■ Short problem
The data must be written out once more, precisely as given.

■ Data excerpt

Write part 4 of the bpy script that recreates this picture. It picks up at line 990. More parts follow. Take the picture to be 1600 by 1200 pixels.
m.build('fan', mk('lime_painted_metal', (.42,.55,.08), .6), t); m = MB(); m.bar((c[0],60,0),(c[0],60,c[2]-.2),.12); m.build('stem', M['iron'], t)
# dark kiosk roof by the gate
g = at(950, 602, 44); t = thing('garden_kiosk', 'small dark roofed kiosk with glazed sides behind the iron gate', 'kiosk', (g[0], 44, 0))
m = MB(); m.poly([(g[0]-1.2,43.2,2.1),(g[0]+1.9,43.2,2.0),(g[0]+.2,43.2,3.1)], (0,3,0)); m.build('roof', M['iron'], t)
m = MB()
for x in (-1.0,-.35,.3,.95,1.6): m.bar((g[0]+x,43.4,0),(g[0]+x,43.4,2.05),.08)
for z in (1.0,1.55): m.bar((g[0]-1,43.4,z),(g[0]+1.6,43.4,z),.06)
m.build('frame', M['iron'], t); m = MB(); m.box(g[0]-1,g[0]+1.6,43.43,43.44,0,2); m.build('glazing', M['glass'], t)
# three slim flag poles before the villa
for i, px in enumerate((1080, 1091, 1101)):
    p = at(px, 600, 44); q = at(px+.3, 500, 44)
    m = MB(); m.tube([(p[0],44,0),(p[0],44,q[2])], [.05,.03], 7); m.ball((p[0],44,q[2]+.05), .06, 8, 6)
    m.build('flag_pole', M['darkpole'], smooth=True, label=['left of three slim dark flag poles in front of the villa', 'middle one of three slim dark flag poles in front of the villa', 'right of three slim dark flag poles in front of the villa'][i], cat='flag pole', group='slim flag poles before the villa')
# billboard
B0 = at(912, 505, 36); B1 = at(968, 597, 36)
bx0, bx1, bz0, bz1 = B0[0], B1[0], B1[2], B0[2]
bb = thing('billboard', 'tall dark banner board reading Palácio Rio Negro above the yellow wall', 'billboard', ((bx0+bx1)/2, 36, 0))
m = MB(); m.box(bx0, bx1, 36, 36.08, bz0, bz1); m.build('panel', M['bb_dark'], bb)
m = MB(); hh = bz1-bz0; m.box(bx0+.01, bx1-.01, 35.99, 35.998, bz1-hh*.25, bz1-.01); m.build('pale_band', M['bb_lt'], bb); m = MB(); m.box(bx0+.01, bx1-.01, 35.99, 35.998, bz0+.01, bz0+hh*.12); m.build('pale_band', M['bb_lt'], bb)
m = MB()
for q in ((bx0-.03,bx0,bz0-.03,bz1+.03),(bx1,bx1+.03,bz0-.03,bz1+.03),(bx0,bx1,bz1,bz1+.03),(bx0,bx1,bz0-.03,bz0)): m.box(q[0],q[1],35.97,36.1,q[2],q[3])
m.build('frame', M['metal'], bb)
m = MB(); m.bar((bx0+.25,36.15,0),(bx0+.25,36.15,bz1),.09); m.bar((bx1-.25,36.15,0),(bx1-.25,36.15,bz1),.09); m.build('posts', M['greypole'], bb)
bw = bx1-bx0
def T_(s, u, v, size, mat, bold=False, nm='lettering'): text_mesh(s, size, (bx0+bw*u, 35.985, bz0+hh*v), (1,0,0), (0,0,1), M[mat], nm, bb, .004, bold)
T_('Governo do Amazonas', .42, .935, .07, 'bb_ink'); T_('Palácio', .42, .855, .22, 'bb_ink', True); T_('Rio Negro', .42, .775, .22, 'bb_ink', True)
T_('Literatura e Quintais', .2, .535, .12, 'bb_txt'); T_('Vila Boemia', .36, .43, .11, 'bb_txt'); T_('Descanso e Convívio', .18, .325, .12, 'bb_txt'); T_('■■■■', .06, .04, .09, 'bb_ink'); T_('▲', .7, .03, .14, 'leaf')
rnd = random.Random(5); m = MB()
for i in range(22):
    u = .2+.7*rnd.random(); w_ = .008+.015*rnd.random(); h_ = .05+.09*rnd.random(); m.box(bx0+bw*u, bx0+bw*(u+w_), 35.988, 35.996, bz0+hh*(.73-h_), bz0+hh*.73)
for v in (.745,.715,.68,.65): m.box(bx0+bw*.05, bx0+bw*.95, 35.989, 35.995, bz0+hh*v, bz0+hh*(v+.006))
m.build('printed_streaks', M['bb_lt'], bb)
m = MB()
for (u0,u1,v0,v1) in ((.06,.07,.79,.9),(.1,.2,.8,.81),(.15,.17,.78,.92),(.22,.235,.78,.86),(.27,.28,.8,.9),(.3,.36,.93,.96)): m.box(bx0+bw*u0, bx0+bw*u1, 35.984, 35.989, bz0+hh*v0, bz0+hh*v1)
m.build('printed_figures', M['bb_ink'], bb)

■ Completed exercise
Write part 4 of the bpy script that recreates this picture. It picks up at line 990. More parts follow. Take the picture to be 1600 by 1200 pixels.
m.build('fan', mk('lime_painted_metal', (.42,.55,.08), .6), t); m = MB(); m.bar((c[0],60,0),(c[0],60,c[2]-.2),.12); m.build('stem', M['iron'], t)
# dark kiosk roof by the gate
g = at(950, 602, 44); t = thing('garden_kiosk', 'small dark roofed kiosk with glazed sides behind the iron gate', 'kiosk', (g[0], 44, 0))
m = MB(); m.poly([(g[0]-1.2,43.2,2.1),(g[0]+1.9,43.2,2.0),(g[0]+.2,43.2,3.1)], (0,3,0)); m.build('roof', M['iron'], t)
m = MB()
for x in (-1.0,-.35,.3,.95,1.6): m.bar((g[0]+x,43.4,0),(g[0]+x,43.4,2.05),.08)
for z in (1.0,1.55): m.bar((g[0]-1,43.4,z),(g[0]+1.6,43.4,z),.06)
m.build('frame', M['iron'], t); m = MB(); m.box(g[0]-1,g[0]+1.6,43.43,43.44,0,2); m.build('glazing', M['glass'], t)
# three slim flag poles before the villa
for i, px in enumerate((1080, 1091, 1101)):
    p = at(px, 600, 44); q = at(px+.3, 500, 44)
    m = MB(); m.tube([(p[0],44,0),(p[0],44,q[2])], [.05,.03], 7); m.ball((p[0],44,q[2]+.05), .06, 8, 6)
    m.build('flag_pole', M['darkpole'], smooth=True, label=['left of three slim dark flag poles in front of the villa', 'middle one of three slim dark flag poles in front of the villa', 'right of three slim dark flag poles in front of the villa'][i], cat='flag pole', group='slim flag poles before the villa')
# billboard
B0 = at(912, 505, 36); B1 = at(968, 597, 36)
bx0, bx1, bz0, bz1 = B0[0], B1[0], B1[2], B0[2]
bb = thing('billboard', 'tall dark banner board reading Palácio Rio Negro above the yellow wall', 'billboard', ((bx0+bx1)/2, 36, 0))
m = MB(); m.box(bx0, bx1, 36, 36.08, bz0, bz1); m.build('panel', M['bb_dark'], bb)
m = MB(); hh = bz1-bz0; m.box(bx0+.01, bx1-.01, 35.99, 35.998, bz1-hh*.25, bz1-.01); m.build('pale_band', M['bb_lt'], bb); m = MB(); m.box(bx0+.01, bx1-.01, 35.99, 35.998, bz0+.01, bz0+hh*.12); m.build('pale_band', M['bb_lt'], bb)
m = MB()
for q in ((bx0-.03,bx0,bz0-.03,bz1+.03),(bx1,bx1+.03,bz0-.03,bz1+.03),(bx0,bx1,bz1,bz1+.03),(bx0,bx1,bz0-.03,bz0)): m.box(q[0],q[1],35.97,36.1,q[2],q[3])
m.build('frame', M['metal'], bb)
m = MB(); m.bar((bx0+.25,36.15,0),(bx0+.25,36.15,bz1),.09); m.bar((bx1-.25,36.15,0),(bx1-.25,36.15,bz1),.09); m.build('posts', M['greypole'], bb)
bw = bx1-bx0
def T_(s, u, v, size, mat, bold=False, nm='lettering'): text_mesh(s, size, (bx0+bw*u, 35.985, bz0+hh*v), (1,0,0), (0,0,1), M[mat], nm, bb, .004, bold)
T_('Governo do Amazonas', .42, .935, .07, 'bb_ink'); T_('Palácio', .42, .855, .22, 'bb_ink', True); T_('Rio Negro', .42, .775, .22, 'bb_ink', True)
T_('Literatura e Quintais', .2, .535, .12, 'bb_txt'); T_('Vila Boemia', .36, .43, .11, 'bb_txt'); T_('Descanso e Convívio', .18, .325, .12, 'bb_txt'); T_('■■■■', .06, .04, .09, 'bb_ink'); T_('▲', .7, .03, .14, 'leaf')
rnd = random.Random(5); m = MB()
for i in range(22):
    u = .2+.7*rnd.random(); w_ = .008+.015*rnd.random(); h_ = .05+.09*rnd.random(); m.box(bx0+bw*u, bx0+bw*(u+w_), 35.988, 35.996, bz0+hh*(.73-h_), bz0+hh*.73)
for v in (.745,.715,.68,.65): m.box(bx0+bw*.05, bx0+bw*.95, 35.989, 35.995, bz0+hh*v, bz0+hh*(v+.006))
m.build('printed_streaks', M['bb_lt'], bb)
m = MB()
for (u0,u1,v0,v1) in ((.06,.07,.79,.9),(.1,.2,.8,.81),(.15,.17,.78,.92),(.22,.235,.78,.86),(.27,.28,.8,.9),(.3,.36,.93,.96)): m.box(bx0+bw*u0, bx0+bw*u1, 35.984, 35.989, bz0+hh*v0, bz0+hh*v1)
m.build('printed_figures', M['bb_ink'], bb)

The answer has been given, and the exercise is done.